Tuesday, November 19, 2013

The Monroe Doctrine Is Not Dead

Secretary of State Kerry gave a speech saying the Monroe Doctrine was over, by which he meant it is currently fashionable to speak in non-interventionist terms while retaining the prerogative to intervene. As long as security remains a critical part of U.S. foreign policy, then some version of the Monroe Doctrine will persist.

We can, however, publicly pretend it is not there. From the speech:

Each year, hundreds of thousands of Americans visit Havana, and hundreds of millions of dollars in trade and remittances flow from the United States to Cuba. We are committed to this human interchange, and in the United States we believe that our people are actually our best ambassadors. They are ambassadors of our ideals, of our values, of our beliefs.

I wonder what the response was in the room as he said this? The United States is committed to the precise opposite of what he claims. If the U.S. did not consider itself a hemispheric police officer, to paraphrase Teddy Roosevelt's interpretation of the Monroe Doctrine, then why would it actively block travel to Cuba, as it does now?

There's lots of nice stuff about cooperation in the speech, which is good, but it is not the same as truly rejecting unilateral action on behalf of U.S. interests, often phrased in terms of what the offending party is doing wrong. The U.S. does so a lot, though admittedly not as much as in TR's time, when imperialism was seen as a good thing.

We're in a funny time where both the left in Latin America and the U.S. government keep saying the hegemonic period of the United States is done. And they're both wrong. True, the U.S. does not invade the same way it used to, but the unilateral use of power--either overtly or behind the scenes--is far from gone. The U.S. is doing so on a constant basis, and not just in Cuba. The U.S. has far more power than any Latin American country, in virtually any sense of the term, and it consistently uses that power. If anything, we should be very surprised if it didn't. It is important to note as well that choosing not to use that power all the time is not a sign of the doctrine's demise. Even in the its heydays of intervention the U.S. selectively decided when to invoke it, sometimes to the frustration of Latin American leaders who wanted it.

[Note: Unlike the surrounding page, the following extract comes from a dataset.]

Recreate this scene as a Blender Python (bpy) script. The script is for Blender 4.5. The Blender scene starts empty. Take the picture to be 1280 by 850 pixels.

In a way, this has become an intellectual game. The Monroe Doctrine was proclaimed dead not too long after it was pronounced. In 1863, someone even felt obliged to write a book refuting the idea that the Monroe Doctrine had died.  In the 1930s it was common for even prominent U.S. politicians to say the doctrine was dead. Khrushchev declared the doctrine to be dead in 1960. Historian Gaddis Smith said it died at the end of the Cold War. As he was dying in 2011, Hugo Chávez said it was dead. And now John Kerry.